▶ **What you need to do**: Print the listing from its top line through the line containing "mb.build('drain_holes', M['hole'], t)", nothing more, and leave out the pictures.

# # # # # # #

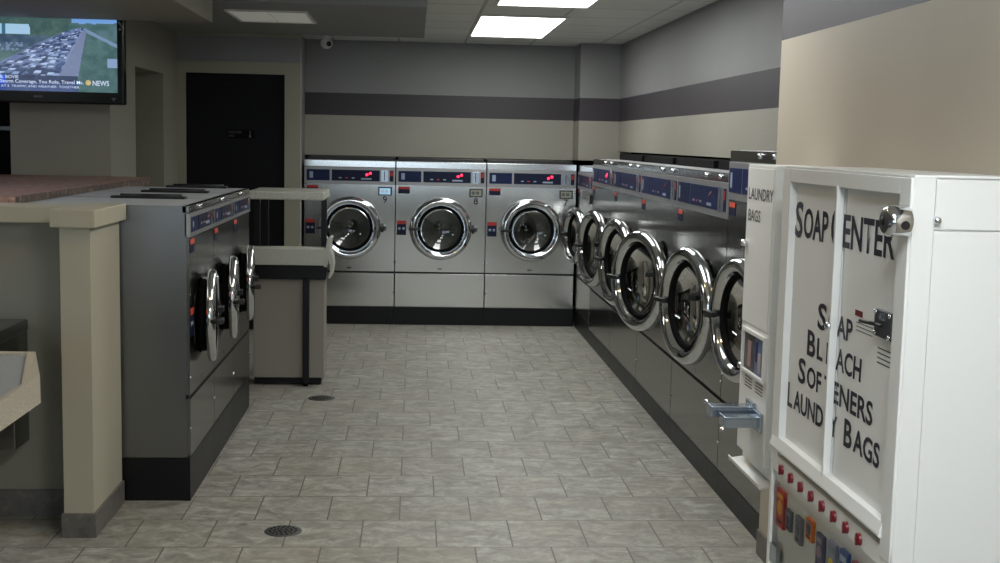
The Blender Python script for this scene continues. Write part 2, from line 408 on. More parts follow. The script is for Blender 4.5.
# floor drains
for i, (x, y, r, lb) in enumerate(((-.522, 5.03, .071, 'round perforated floor drain in the near aisle'), (-.562, 7.69, .078, 'dark round floor drain beside the folding table'))):
    t = thing('floor_drain', lb, 'floor drain', (x, y, 0), 0, 'floor drains')
    MB().lathe([(0, .003), (r, .003), (r + .006, .001), (r + .006, 0)], 40, 'z').build('grate', M['drain'], t)
    mb = MB()
    for rr, n in ((.018, 6), (.036, 11), (.054, 16)):
        for k in range(n):
            a = 2 * PI * k / n; mb.cyl((rr * math.cos(a), rr * math.sin(a), .003), (rr * math.cos(a), rr * math.sin(a), .0038), .0055, 8)
    mb.build('drain_holes', M['hole'], t)

# ------------------------------------------------------------------ washers
def washer(label, group, loc, rz, W, D, H, kick, seam, zp0, zp1, rd, zd, ang, front, xd=0., th=1., number=None, lcd=None, hose=False, wide=False, ledpos=None, blue0=None, blue1=None, lid=False, screws=2):
    """front lies at local y=0 facing -y; W wide centred on x"""
    t = thing('washing_machine', label, 'washing machine', loc, rz, group)
    w = W / 2 - .004
    # cabinet: shell with an open front, round-holed front panel
    mb = MB()
    mb.box(-w, -w + .012, .012, D, kick, H).box(w - .012, w, .012, D, kick, H).box(-w + .012, w - .012, D - .012, D, kick, H - .012).box(-w + .012, w - .012, .012, D, kick, kick + .012)
    mb.build('cabinet', M['steelside'], t)
    MB().box(-w + .012, w - .012, .015, D, H - .012, H, .002).build('top_panel', M['steeltop'], t)
    # front panel with hole
    n = 64; ro = rd * .80
    x0, x1, z0, z1 = -w, w, seam + .008, zp0
    f = MB(); bm = f.bm
    cs = [math.atan2(zc - zd, xc - xd) for xc in (x0, x1) for zc in (z0, z1)]
    angs = sorted(set([2 * PI * i / n - PI for i in range(n)] + cs))
    def outer(a):
        c, s = math.cos(a), math.sin(a); k = 1e9
        if c > 1e-9: k = min(k, (x1 - xd) / c)
        if c < -1e-9: k = min(k, (x0 - xd) / c)
        if s > 1e-9: k = min(k, (z1 - zd) / s)
        if s < -1e-9: k = min(k, (z0 - zd) / s)
        return xd + c * k, zd + s * k
    for y in (0,):
        O = [bm.verts.new((outer(a)[0], y, outer(a)[1])) for a in angs]
        I = [bm.verts.new((xd + ro * math.cos(a), y, zd + ro * math.sin(a))) for a in angs]
        J = [bm.verts.new((xd + ro * .97 * math.cos(a), .03, zd + ro * .97 * math.sin(a))) for a in angs]
        P = [bm.verts.new((outer(a)[0], .012, outer(a)[1])) for a in angs]
        for i in range(len(angs)):
            j = (i + 1) % len(angs)
            bm.faces.new((O[i], O[j], I[j], I[i])); bm.faces.new((I[i], I[j], J[j], J[i])); bm.faces.new((O[j], O[i], P[i], P[j]))
    fp = f.build('front_panel', front, t, recalc=True)
    # drum
    dr = MB(); rb = min(rd * 1.02, w - .03 - abs(xd))
    dr.lathe([(ro * .97, .03), (rb * .97, .035), (rb, .05), (rb, min(D - .1, .42)), (rb * .9, min(D - .08, .44)), (rb * .3, min(D - .09, .43)), (0.0, min(D - .10, .42))], 40, c=(xd, 0, zd))
    drum = dr.build('drum', M['drum'], t)
    for k in range(3):
        a = 2 * PI * k / 3 + .5
        mb = MB(); mb.prism([(-.03, .0), (.03, 0), (.008, .06), (-.008, .06)], .07, min(D - .12, .38))
        o = mb.build('drum_lifter', M['chromed'], drum); o.location = (xd + rb * math.cos(a), 0, zd + rb * math.sin(a)); o.rotation_euler = (0, -(a) - PI / 2 + PI, 0)
        o.rotation_euler = (0, -PI / 2 - a, 0)
    MB().lathe([(0, -.03), (.03, -.028), (.045, -.012), (.05, 0)], 24, c=(xd, min(D - .11, .41), zd)).build('drum_hub', M['chrome'], drum)
    # lower service panel, kick plate
    MB().box(-w, w, -.002, .012, kick + .006, seam - .008, .0015).build('lower_panel', front, t)
    MB().box(-w, w, .006, .02, seam - .008, seam + .008).build('seam_strip', M['seam'], t)
    MB().box(-w - .003, w + .003, .0, .03, 0, kick).box(-w, w, .03, D - .02, 0, kick - .004).build('kick_plate', M['kick'], t)
    # fascia
    MB().box(-w, w, -.006, .02, zp0, zp1, .002).build('control_fascia', M['greyp'], t)
    MB().box(-w, w, -.002, .03, zp1 + .002, H, .002).build('top_trim', front, t)
    hb = zp1 - zp0
    b0 = zp0 + hb * .20; b1 = zp1 - hb * .16
    lp = MB().box(-w + .02, -w + .02 + W * .25, -.009, -.0055, b0, b1).build('instruction_label', M['blue'], t)
    MB().box(-w + .045, -w + .075, -.0095, -.009, b0 + .02, b1 - .02).build('label_mark', M['lbl'], lp)
    for k in range(3):
        MB().box(-w + .09, -w + .02 + W * .22, -.0095, -.009, b0 + .02 + k * hb * .17, b0 + .026 + k * hb * .17).build('label_line', M['blued'], lp)
    dp = MB().box(-w + .03 + W * .26, w - W * .17, -.009, -.0055, b0, b1).build('display_panel', M['blue' if wide else 'blued'], t)
    xl = (w - W * .17) - W * .14
    for k, (dx, dz) in enumerate(((0, 0), (.03, .012))):
        MB().lathe([(0, -.004), (.009, -.002), (.010, 0)], 16, c=(xl + dx, -.009, (b0 + b1) / 2 + .008 + dz)).build('status_led', M['led'] if ledpos else M['knobred'], dp)
    MB().box(xl - .05, xl + .04, -.0098, -.009, b0 + .012, b0 + .026).build('display_print', M['lbl'], dp)
    for k in range(3):
        MB().box(-w + .06 + W * .30 + k * W * .07, -w + .06 + W * .33 + k * W * .07, -.0098, -.009, b0 + .02, b0 + .03).build('display_print', M['red'] if k == 1 else M['lbl'], dp)
    cs_ = MB().box(w - W * .155, w - W * .075, -.010, -.0055, b0 - .004, b1 + .004, .001).build('coin_plate', M['zinc'], t)
    MB().box(w - W * .12, w - W * .112, -.0108, -.010, b0 + .01, b1 - .01).build('coin_slot', M['black'], cs_)
    MB().box(w - W * .06, w - W * .02, -.009, -.0055, b0, b1).build('end_label', M['blued'], t)
    MB().box(w - W * .055, w - W * .025, -.0098, -.009, (b0 + b1) / 2, b1 - .01).build('end_print', M['red'], t)
    # stickers on the front
    s1 = MB().box(-w + .02, -w + .12, -.0022, -.0002, zp0 - .072, zp0 - .014).build('warning_sticker', M['blued'], t)
    MB().box(-w + .02, -w + .12, -.0032, -.0022, zp0 - .034, zp0 - .012).build('sticker_band', M['orange' if wide or lid else 'red'], s1)
    if not wide:
        s2 = MB().box(-w + .012, -w + .092, -.0022, -.0002, zd - .06, zd + .062).build('instruction_sticker', M['blued'], t)
        MB().box(-w + .012, -w + .092, -.0032, -.0022, zd + .036, zd + .066).build('sticker_band', M['orange' if lid else 'red'], s2)
        for k in range(2):
            MB().lathe([(0, -.001), (.012, -.001), (.012, 0)], 16, c=(-w + .034 + .036 * k, -.0022, zd - .005)).build('sticker_dot', M['lbl'], s2)
    if lcd is not None:
        b = MB().box(w - .145, w - .028, -.018, .0, zp0 - .092, zp0 - .018, .003).build('price_display', M['black'], t)
        MB().box(w - .134, w - .04, -.0195, -.018, zp0 - .082, zp0 - .028).build('display_screen', M['lcd'] if lcd else M['lcdd'], b)
        for k in range(2):
            MB().box(w - .125 + .038 * k, w - .097 + .038 * k, -.0202, -.0195, zp0 - .068, zp0 - .042).build('display_digit', M['white'] if lcd else M['inkg'], b)
    if number:
        text('machine_number', number, M['ink'], t, (w - .105, -.0008, zp0 - .155), (1, 0, 0), (0, 0, 1), .056, bold=.012)
    for x in (-w + .008, w - .008):
        for z in ((seam + zd - rd) / 2 + .03, kick + .13):
            MB().lathe([(0, -.006), (.005, -.0055), (.008, -.002), (.008, 0)], 12, c=(x, 0, z)).build('screw', M['chrome'], t)
    MB().box(-.02, .02, -.001, .0, seam + .03, seam + .042).build('maker_badge', M['chromed'], t)
    for x in ([w * .2, w * .72] if wide else [-w * .25] if lid else []):
        MB().lathe([(0, -.014), (.008, -.013), (.012, -.008), (.013, 0)], 16, c=(x, -.002, (zp1 + H) / 2 + .005)).build('lid_lock', M['chrome'], t)
    if lid:
        MB().box(w - .085, w - .015, .12, D - .24, H, H + .012, .004).cyl((w - .05, .14, H + .012), (w - .05, D - .28, H + .012), .010, 10).build('hose_cover', M['black'], t)
    elif wide:
        MB().box(-w + .05, w - .05, .20, .42, H, H + (.045 if D > .5 else .004), .004).build('dark_gap_block', M['rubber'], t)  # black block standing in for the dark gap beneath the wall
    else:
        MB().box(-w + .01, w - .01, .20, D - .05, H, H + .028, .004).build('dark_gap_block', M['black'], t)  # dark filler in place of the unlit gap under the back wall
    # door, hinged at its right side
    q = rd
    prof = [(q * .965, .0), (q, -.008), (q, -.030), (q * .985, -.046), (q * .94, -.060), (q * .875, -.066), (q * .81, -.058), (q * .765, -.044), (q * .745, -.030), (q * .70, -.022), (q * .69, -.008), (q * .74, .004), (q * .965, 0)]
    dmb = MB(); dmb.lathe([(r, a * th) for r, a in prof], 72, c=(-q, 0, 0))
    door = dmb.build('door', M['chrome'], t, loc=(xd + q, -.012, zd)); door.rotation_euler = (0, 0, R(ang))
    MB().lathe([(q * .71, -.0215), (q * .74, -.034), (q * .68, -.030), (q * .655, -.012), (q * .70, -.006)], 56, c=(-q, 0, 0)).build('door_inner_ring', M['rubber'], door)
    MB().lathe([(0, .045), (q * .2, .043), (q * .4, .034), (q * .55, .018), (q * .64, -.003), (q * .685, -.014)], 48, c=(-q, 0, 0)).build('door_glass', M['glass'], door)
    MB().lathe([(q * .70, .004), (q * .76, .006), (q * .78, .022), (q * .75, .036), (q * .68, .030), (q * .66, .006), (q * .70, .004)], 56, c=(-q, 0, 0)).build('door_gasket', M['rubber'], door)
    MB().box(-2 * q - .012, -2 * q + q * .34, -.078, -.05, -.011, .011, .004).cyl((-2 * q + .01, -.075, 0), (-2 * q + .01, -.02, 0), .012, 12).build('door_handle', M['black'], door)
    MB().box(-q * .22, .035, -.060, -.036, -.013, .013, .003).cyl((.014, -.03, -.035), (.014, -.03, .035), .011, 14).build('door_hinge', M['black'], door)
    if xd + q + .052 < w: MB().box(xd + q + .024, xd + q + .050, -.05, .0, zd - .022, zd + .022, .003).build('hinge_bracket', M['chromed'], t)
    return t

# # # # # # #

▶ **Final answer**:
The Blender Python script for this scene continues. Write part 2, from line 408 on. More parts follow. The script is for Blender 4.5.
# floor drains
for i, (x, y, r, lb) in enumerate(((-.522, 5.03, .071, 'round perforated floor drain in the near aisle'), (-.562, 7.69, .078, 'dark round floor drain beside the folding table'))):
    t = thing('floor_drain', lb, 'floor drain', (x, y, 0), 0, 'floor drains')
    MB().lathe([(0, .003), (r, .003), (r + .006, .001), (r + .006, 0)], 40, 'z').build('grate', M['drain'], t)
    mb = MB()
    for rr, n in ((.018, 6), (.036, 11), (.054, 16)):
        for k in range(n):
            a = 2 * PI * k / n; mb.cyl((rr * math.cos(a), rr * math.sin(a), .003), (rr * math.cos(a), rr * math.sin(a), .0038), .0055, 8)
    mb.build('drain_holes', M['hole'], t)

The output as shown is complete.